## Written task
Will you quote precisely the lines that run from the top of the material below to the line containing "cam.matrix_world = Matrix.Translation((0, 0, CAM_H))", both ends included?
*** Dataset content
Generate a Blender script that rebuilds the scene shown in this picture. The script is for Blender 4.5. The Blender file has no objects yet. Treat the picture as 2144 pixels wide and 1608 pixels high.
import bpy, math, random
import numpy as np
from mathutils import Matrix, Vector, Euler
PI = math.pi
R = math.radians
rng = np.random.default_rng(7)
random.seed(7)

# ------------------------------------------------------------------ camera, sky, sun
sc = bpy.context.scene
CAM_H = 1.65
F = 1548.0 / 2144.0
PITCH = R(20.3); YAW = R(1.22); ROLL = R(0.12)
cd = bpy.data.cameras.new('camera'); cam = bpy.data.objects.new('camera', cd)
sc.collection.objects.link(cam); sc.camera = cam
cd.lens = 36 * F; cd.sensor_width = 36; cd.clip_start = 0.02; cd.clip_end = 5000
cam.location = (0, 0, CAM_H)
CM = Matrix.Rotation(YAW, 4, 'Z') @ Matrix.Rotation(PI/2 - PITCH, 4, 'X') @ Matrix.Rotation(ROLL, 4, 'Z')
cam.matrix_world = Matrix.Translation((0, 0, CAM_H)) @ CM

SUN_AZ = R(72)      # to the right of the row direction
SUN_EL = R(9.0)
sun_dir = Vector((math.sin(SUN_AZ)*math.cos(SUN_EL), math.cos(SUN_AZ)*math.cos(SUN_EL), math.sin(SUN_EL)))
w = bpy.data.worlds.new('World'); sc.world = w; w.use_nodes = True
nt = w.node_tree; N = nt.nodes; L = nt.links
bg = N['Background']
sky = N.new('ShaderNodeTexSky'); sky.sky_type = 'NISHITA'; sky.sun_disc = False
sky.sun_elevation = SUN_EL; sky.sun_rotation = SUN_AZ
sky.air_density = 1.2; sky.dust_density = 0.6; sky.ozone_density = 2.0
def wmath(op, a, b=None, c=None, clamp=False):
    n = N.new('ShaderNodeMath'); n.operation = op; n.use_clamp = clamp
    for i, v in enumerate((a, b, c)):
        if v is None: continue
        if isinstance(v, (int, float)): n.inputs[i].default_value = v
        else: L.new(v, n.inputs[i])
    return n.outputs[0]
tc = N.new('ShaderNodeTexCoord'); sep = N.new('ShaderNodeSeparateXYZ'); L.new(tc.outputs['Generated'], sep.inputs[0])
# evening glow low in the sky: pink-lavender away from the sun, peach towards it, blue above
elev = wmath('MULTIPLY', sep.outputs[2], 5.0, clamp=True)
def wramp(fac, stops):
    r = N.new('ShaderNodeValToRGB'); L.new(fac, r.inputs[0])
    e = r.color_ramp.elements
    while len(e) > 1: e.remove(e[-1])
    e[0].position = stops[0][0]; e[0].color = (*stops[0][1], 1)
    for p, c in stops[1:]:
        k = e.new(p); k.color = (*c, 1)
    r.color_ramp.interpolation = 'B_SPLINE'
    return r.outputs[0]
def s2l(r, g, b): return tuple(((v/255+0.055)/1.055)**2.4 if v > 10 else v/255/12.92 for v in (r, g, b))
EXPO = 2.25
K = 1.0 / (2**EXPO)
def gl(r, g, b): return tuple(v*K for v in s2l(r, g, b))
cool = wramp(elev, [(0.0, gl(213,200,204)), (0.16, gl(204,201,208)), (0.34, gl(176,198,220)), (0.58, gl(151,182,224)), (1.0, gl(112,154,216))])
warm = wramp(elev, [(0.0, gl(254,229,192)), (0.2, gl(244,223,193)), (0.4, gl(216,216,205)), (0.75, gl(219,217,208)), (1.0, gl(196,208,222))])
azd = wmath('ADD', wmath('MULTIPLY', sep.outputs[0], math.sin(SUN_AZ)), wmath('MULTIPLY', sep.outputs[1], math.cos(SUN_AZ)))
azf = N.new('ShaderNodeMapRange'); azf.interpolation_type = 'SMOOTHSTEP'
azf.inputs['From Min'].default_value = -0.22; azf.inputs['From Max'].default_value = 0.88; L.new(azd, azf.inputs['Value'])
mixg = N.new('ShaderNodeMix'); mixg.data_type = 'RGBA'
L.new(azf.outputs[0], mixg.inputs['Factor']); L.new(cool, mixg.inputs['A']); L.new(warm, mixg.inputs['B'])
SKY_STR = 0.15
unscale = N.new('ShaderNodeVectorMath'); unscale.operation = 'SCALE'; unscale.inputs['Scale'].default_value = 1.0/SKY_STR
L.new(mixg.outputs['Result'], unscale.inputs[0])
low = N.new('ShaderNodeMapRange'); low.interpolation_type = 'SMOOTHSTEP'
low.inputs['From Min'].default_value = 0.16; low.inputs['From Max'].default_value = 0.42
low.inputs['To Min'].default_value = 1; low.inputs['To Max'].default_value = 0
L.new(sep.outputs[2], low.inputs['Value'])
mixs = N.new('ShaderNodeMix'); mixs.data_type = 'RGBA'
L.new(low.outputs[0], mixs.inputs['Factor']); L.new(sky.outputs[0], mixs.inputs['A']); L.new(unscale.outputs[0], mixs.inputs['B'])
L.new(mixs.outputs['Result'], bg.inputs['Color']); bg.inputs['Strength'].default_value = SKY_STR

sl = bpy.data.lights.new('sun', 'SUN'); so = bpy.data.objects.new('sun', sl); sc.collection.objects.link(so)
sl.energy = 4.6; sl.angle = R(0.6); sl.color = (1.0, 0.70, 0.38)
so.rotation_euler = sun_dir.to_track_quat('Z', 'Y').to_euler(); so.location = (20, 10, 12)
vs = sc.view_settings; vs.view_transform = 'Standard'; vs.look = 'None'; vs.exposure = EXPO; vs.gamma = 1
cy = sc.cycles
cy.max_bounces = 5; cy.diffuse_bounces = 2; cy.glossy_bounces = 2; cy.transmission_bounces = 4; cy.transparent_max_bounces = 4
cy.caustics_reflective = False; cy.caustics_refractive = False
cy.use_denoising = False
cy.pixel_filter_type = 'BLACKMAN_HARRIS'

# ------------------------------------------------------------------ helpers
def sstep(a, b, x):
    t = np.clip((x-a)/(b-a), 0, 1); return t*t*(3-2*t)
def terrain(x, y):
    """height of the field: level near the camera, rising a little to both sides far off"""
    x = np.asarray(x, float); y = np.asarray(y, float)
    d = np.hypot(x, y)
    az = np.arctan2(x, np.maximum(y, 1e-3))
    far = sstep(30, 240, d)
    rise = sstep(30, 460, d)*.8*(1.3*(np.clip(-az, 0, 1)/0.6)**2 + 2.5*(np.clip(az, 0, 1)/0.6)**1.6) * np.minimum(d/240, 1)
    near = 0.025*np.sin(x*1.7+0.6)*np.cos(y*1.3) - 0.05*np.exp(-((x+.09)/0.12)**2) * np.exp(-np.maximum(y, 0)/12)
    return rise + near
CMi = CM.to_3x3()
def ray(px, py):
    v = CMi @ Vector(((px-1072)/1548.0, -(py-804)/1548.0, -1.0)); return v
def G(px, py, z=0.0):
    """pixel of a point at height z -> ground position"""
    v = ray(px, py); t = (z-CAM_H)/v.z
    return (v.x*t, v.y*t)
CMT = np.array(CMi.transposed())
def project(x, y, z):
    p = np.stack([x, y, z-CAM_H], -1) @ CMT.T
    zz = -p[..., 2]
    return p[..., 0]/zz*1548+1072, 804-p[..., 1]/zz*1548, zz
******
## Output of the task
Generate a Blender script that rebuilds the scene shown in this picture. The script is for Blender 4.5. The Blender file has no objects yet. Treat the picture as 2144 pixels wide and 1608 pixels high.
import bpy, math, random
import numpy as np
from mathutils import Matrix, Vector, Euler
PI = math.pi
R = math.radians
rng = np.random.default_rng(7)
random.seed(7)

# ------------------------------------------------------------------ camera, sky, sun
sc = bpy.context.scene
CAM_H = 1.65
F = 1548.0 / 2144.0
PITCH = R(20.3); YAW = R(1.22); ROLL = R(0.12)
cd = bpy.data.cameras.new('camera'); cam = bpy.data.objects.new('camera', cd)
sc.collection.objects.link(cam); sc.camera = cam
cd.lens = 36 * F; cd.sensor_width = 36; cd.clip_start = 0.02; cd.clip_end = 5000
cam.location = (0, 0, CAM_H)
CM = Matrix.Rotation(YAW, 4, 'Z') @ Matrix.Rotation(PI/2 - PITCH, 4, 'X') @ Matrix.Rotation(ROLL, 4, 'Z')
cam.matrix_world = Matrix.Translation((0, 0, CAM_H)) @ CM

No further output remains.